The Mortgage Bankers Association said its seasonally adjusted index of mortgage application activity for the week ended January 6 increased 9.9 percent.

The group's seasonally adjusted index of refinancing applications increased 9.9 percent to 1,497.5. The index rose for a second consecutive week.

Borrowing costs on 30-year fixed-rate mortgages, excluding fees, averaged 6.08 percent, down 0.07 percentage point from the previous week's 6.15 percent, marking its fifth consecutive weekly decline.
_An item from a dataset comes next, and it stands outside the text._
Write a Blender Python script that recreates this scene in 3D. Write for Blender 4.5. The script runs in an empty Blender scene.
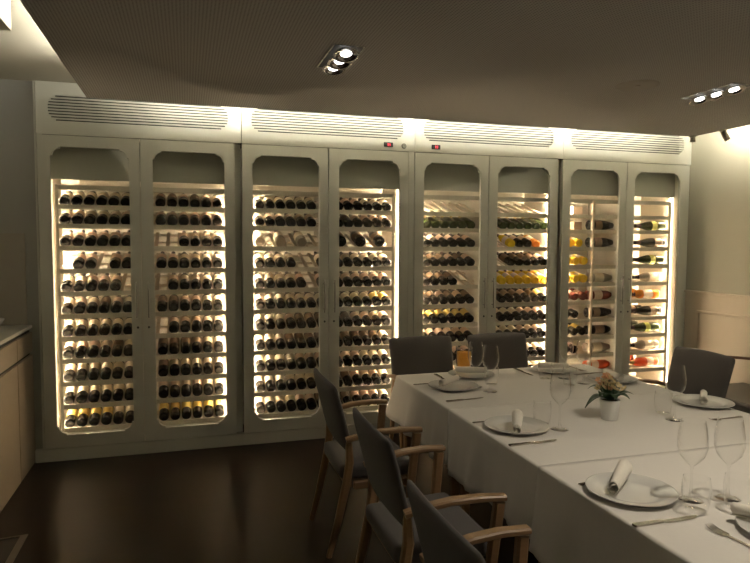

Rates were at their lowest level since the week ended October 21, 2005, when it touched 6.06 percent.

The 30-year fixed-rate mortgage, the industry benchmark, is substantially above its 2005 low of 5.47 percent in late June, but below its 6.33 percent high in the week of November 11.

The MBA's seasonally adjusted purchase mortgage index rose 9.3 percent to 457.4 from the previous week's 418.3. The index is considered a timely gauge on U.S. home sales.

Fixed 15-year mortgage rates averaged 5.66 percent, down from 5.74 percent the previous week. Rates on one-year adjustable-rate mortgages (ARMs) increased to 5.42 percent from 5.41 percent.

Analysts say an increasing number of borrowers are converting their ARMs into new fixed-rate loans as the difference between adjusted and fixed mortgage interest rates narrow. They say this has been a factor in refinancing demand.

The MBA's survey covers about 50 percent of all U.S. retail residential mortgage originations. Respondents include mortgage bankers, commercial banks and thrifts.